After blindly following Vinda, Queenie is confronted by Grindelwald at the apartment he claimed, and the next thing audiences see of her wis at Grindelwald's Nazi-like rally later in the movie. Queenie was on her way to the dark side, becoming a seemingly brainwashed follower of Grindelwald and his plan to start a war against the muggles.

What's most disappointing about Queenie's change in character is the way that it weakened one of the new series' few female characters. In general, one could argue that J.K. Rowling's second film series, Fantastic Beasts, missed a great opportunity for the series to finally focus on a heroine instead of a male hero. Harry Potter gave the world Hermione Granger, whom inspired so many young girls to embrace their braininess and brazenness, but the series still completely revolved around Harry Potter. But rather than dwelling on how great it would have been for Fantastic Beasts to make its protagonist either a person of color or a woman rather than Redmayne's Newt Scamander — because that ship sailed years ago — we're forced instead to inspect its ancillary female characters like Tina, Leta Lestrange (Zoë Kravitz), and Queenie.

Only two of the three female characters with substantial roles in Fnatastic Beasts: The Crimes of Grindelwald even make it out alive, and as heroic as Leta's death was — she sacrifices herself to stop Grindelwald from killing Newt and her boyfriend, Theseus (Callum Turner), his brother — Kravitz's character is killed off much too quickly given the amount of complexity that she adds to the story.

While Queenie survives, her character arc in this latest film relies on so many problematic stereotypes that some might think that death would have been a better fate. To see Queenie standing next to Grindelwald at the end of the film, as a person who was clearly manipulated to the point that she could betray the ones she loves (Jacob and Tina), was to see the Harry Potter franchise turn its back on women.

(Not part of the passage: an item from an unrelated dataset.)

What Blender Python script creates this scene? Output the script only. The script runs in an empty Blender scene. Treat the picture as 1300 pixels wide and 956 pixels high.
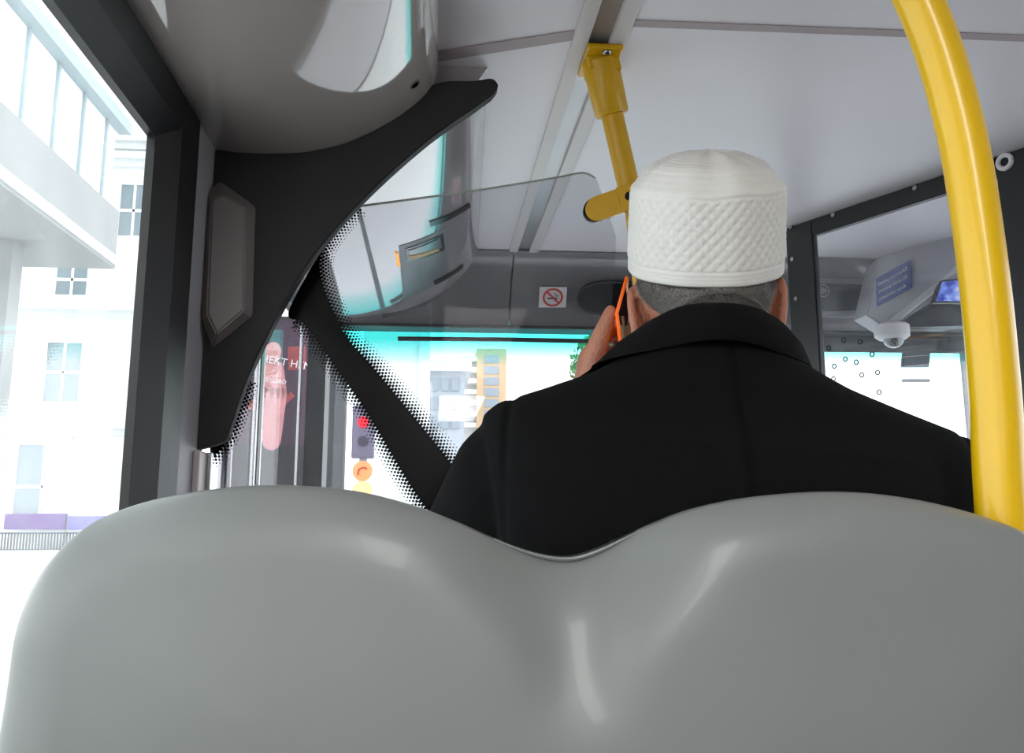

Never in the series has a woman in the Potterverse shown such weakness of character. At least in the Harry Potter series, the women that audiences were led to despise, like Dolores Umbridge (Imelda Staunton) and Bellatrix Lestrange (Helena Bonham Carter), still maintained a level of determination and autonomy that suggested these women, evil as they may be, had staunch values.

If you had asked me at age 12 if a future movie within the Harry Potter universe would show a woman crying in the rain because her boyfriend didn't want to get married and because she couldn't find her sister and felt lost, I would have laughed in your face. Now, at 25, I'm deeply disappointed in the way that Rowling seems to have forgotten all of her fans who turn to her work to feel inspired by magical female characters.